Sunday, July 20, 2014

You can leave your name and number...


But Jim Rockford won't be getting back to you any longer;
James Garner, the actor and producer who has died aged 86, made his reputation in the late 1950s as the shrewd, anti-heroic gambler Bret Maverick in the iconoclastic Western series of the same name — and sealed it as the 1970s private investigator Jim Rockford in The Rockford Files.
Garner fell into acting when, driving down a Los Angeles street after he'd been discharged from the army (and winning two Purple Hearts in Korea) he noticed a sign on a building with an old acquaintance's name advertising his theatrical agent services. Serendipitously, a car pulled out from the curb, leaving an empty parking space. 'What the heck...'

That led to his first acting job; a non-speaking role as a military judge observing the legal arguments in the play The Caine Mutiny. Since he didn't have any lines to learn himself, he decided to make himself useful to the play's stars--one of whom, Henry Fonda, took notice of him and assisted his career--by reading with them as they learned their parts. That characteristic of Garner's surfaced time and time again over the years, making him extremely popular with his fellow actors, directors and camera/lighting/sound/stage hands.

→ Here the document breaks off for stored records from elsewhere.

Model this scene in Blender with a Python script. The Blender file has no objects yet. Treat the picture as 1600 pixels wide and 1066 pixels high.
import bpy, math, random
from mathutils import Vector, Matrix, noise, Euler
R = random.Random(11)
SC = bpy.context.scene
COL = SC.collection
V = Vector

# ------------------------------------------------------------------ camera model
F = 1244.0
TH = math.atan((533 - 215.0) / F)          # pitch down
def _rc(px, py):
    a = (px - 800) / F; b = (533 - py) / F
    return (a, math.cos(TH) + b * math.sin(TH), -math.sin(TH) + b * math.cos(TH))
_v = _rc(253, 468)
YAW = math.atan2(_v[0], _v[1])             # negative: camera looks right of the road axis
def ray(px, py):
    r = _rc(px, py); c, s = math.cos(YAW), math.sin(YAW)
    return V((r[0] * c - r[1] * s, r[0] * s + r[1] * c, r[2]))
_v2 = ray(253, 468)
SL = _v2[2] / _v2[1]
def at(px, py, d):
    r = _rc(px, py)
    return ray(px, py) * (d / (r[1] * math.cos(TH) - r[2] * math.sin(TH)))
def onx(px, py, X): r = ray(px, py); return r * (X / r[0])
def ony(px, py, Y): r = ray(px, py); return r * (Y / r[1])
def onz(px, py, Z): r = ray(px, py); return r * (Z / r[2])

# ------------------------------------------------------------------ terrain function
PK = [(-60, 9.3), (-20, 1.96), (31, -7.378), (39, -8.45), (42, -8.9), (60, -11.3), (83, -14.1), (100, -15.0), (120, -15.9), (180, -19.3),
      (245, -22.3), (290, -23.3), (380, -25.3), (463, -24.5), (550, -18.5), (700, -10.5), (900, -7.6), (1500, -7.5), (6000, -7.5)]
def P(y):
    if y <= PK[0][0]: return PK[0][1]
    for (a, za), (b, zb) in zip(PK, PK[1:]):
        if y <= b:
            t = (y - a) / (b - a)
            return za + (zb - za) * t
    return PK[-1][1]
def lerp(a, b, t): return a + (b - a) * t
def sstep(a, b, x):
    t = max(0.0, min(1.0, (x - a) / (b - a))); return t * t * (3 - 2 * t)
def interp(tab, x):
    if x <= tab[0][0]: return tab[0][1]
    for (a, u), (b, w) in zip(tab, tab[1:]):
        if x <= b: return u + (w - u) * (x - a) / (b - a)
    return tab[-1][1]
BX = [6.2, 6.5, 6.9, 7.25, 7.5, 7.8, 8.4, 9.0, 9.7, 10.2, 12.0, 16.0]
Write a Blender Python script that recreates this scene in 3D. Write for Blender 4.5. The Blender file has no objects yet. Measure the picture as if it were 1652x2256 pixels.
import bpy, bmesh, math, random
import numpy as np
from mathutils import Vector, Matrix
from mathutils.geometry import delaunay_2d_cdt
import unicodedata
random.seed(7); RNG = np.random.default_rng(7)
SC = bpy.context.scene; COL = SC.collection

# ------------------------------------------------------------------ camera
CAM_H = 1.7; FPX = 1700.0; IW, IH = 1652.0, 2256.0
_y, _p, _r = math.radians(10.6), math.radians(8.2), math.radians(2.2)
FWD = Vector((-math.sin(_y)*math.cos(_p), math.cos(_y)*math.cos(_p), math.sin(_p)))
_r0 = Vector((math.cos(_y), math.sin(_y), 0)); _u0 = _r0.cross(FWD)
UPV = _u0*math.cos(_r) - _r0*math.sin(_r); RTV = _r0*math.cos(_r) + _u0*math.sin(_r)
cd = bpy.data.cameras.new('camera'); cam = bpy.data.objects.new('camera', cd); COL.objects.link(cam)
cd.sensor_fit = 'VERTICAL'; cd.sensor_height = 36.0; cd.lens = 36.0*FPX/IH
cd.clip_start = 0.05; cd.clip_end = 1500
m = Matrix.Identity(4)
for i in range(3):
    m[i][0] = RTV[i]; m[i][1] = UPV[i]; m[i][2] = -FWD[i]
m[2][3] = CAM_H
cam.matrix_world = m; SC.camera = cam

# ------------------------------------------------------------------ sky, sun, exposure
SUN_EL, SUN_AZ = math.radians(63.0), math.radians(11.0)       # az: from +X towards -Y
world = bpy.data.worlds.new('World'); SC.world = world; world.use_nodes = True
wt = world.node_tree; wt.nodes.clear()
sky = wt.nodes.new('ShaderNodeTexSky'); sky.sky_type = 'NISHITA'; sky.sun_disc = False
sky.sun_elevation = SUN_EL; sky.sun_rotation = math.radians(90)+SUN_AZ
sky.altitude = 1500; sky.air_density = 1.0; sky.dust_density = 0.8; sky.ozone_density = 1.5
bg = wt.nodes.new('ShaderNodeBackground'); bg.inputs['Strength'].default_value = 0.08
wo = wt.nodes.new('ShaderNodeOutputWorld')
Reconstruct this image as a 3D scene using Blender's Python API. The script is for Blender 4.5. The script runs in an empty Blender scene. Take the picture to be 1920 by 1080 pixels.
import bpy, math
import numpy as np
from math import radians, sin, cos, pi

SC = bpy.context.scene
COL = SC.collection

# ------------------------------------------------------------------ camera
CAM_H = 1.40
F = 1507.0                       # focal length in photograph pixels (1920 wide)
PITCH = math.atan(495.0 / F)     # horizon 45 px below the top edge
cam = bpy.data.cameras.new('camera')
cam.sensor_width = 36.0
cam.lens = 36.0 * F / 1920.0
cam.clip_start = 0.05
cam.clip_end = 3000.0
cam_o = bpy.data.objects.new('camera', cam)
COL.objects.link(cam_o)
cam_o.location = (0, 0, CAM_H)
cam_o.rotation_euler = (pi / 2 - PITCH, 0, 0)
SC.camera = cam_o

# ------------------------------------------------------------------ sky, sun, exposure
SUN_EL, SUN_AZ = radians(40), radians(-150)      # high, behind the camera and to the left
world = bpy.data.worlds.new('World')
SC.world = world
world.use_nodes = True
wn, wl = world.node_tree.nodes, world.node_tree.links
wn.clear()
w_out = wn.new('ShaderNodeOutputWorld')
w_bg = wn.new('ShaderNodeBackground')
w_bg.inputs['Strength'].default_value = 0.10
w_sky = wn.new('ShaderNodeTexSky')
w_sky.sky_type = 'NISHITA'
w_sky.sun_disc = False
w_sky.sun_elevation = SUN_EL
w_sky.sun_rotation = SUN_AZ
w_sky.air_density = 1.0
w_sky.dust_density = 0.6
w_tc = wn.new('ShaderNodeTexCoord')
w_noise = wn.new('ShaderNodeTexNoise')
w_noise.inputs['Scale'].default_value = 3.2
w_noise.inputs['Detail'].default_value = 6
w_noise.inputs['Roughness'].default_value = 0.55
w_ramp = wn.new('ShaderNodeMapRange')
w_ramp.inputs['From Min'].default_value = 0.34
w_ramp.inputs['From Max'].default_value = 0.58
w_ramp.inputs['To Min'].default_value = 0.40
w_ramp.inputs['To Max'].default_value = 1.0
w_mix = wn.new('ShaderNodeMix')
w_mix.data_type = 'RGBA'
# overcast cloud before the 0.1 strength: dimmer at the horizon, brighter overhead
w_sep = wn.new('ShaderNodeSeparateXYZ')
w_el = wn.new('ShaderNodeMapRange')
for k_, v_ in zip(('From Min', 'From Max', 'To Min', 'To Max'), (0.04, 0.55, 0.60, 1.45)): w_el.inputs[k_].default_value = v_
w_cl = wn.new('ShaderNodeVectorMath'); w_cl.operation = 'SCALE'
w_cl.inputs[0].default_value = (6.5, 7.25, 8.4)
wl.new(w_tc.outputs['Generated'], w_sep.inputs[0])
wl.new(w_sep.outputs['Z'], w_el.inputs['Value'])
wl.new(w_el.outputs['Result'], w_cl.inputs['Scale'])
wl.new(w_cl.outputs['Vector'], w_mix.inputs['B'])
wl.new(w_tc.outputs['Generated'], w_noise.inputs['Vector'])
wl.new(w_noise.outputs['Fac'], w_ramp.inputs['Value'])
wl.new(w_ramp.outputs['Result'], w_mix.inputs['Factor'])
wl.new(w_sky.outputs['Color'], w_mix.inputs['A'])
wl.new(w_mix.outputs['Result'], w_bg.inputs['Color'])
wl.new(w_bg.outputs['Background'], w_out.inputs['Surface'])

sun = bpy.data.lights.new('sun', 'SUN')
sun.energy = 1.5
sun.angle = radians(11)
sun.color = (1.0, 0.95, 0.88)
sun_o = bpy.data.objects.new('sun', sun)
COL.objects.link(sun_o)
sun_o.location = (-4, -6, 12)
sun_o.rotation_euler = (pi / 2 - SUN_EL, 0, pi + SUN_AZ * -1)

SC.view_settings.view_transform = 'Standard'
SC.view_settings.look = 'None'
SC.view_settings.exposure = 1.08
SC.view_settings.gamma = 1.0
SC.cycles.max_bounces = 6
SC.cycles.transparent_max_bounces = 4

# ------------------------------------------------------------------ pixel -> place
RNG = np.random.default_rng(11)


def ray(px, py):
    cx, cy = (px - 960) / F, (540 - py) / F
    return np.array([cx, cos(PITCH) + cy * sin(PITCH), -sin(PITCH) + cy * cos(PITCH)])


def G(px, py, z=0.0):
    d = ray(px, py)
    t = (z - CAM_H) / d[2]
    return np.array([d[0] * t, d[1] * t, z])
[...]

His attitude was, 'I’ve done a lot of casual work, and acting is a lot easier than laying carpets.' Though the business end of acting he didn't take casually at all. He was party to two lawsuits that helped define a new paradigm for the business. The first was one Jack Warner never forgot, nor forgave.

Garner was a $400 per week contract player with Warner Bros. in the mid 1950s when the writer/producer Roy Huggins--'I have a love-hate relationship with James Garner; I love him, he hates me.'--was assigned Garner to be the star of Huggins' new and idiosyncratic Western television program, Maverick.  Jack Warner didn't want to waste money hiring a new actor for a show he wasn't sure was even going to last.

Huggins--who had only been allowed to make his labor of love (a non 'John Wayne' Western TV show) as a reward for having revitalized a failing Warner's television program (Cheyenne starring Clint Walker) a year earlier--didn't want Garner for the role of Bret Maverick. He'd had him in an episode of Cheyenne and didn't visualize him as at all right for what he had in mind. But Warner insisted on using the actor who was already being paid.

Fortunately for Huggins, who tells what happened in one of his interviews on the TV Legends site, Garner's take on the character of Maverick was superior, and funnier, than Huggins'. Maverick became that season's biggest hit, even outdrawing The Ed Sullivan Show on Sunday nights. James Garner's introduction to the economics of the entertainment industry was about to start.

Garner found out from reading Variety that Maverick was bringing in something like $50,000 per week for Warner Bros (split 50/50 with the show's sponsor Kaiser Aluminum). Naturally he wanted an increase in his pay for being the goose laying the golden eggs. Warner flatly refused to even discuss a raise, insisting that Garner had to honor his contract. So Garner was stranded...until the right opportunity presented itself.

Which opportunity was a strike by the Screen Writers' Guild. Warner's response to that was to close the studio, to save money while the strike lasted. But Garner objected that he had to be paid his weekly salary regardless. Warner claimed that there were no scripts with which to shoot, and Garner pointed out that Warner Bros. had rooms filled with scripts previously written,  that could be shot.

It came to an actual courtroom trial--legal wrangles back then moved through the courts much more quickly--when Garner sued Warner for breach of contract. Garner's lawyer made mincemeat of Jack Warner, exposing him on the stand as a liar, and Garner won the lawsuit. That gave Garner two options. 1. He could collect the $400 per week back pay Warner hadn't paid him. 2. He was free to leave Warner and the contract he'd signed.

Obviously, Garner took the latter option. He went over to the movies and quickly became wealthy. And Jack Warner's Pound foolishness cost him what would have been a share in Garner's productive endeavors.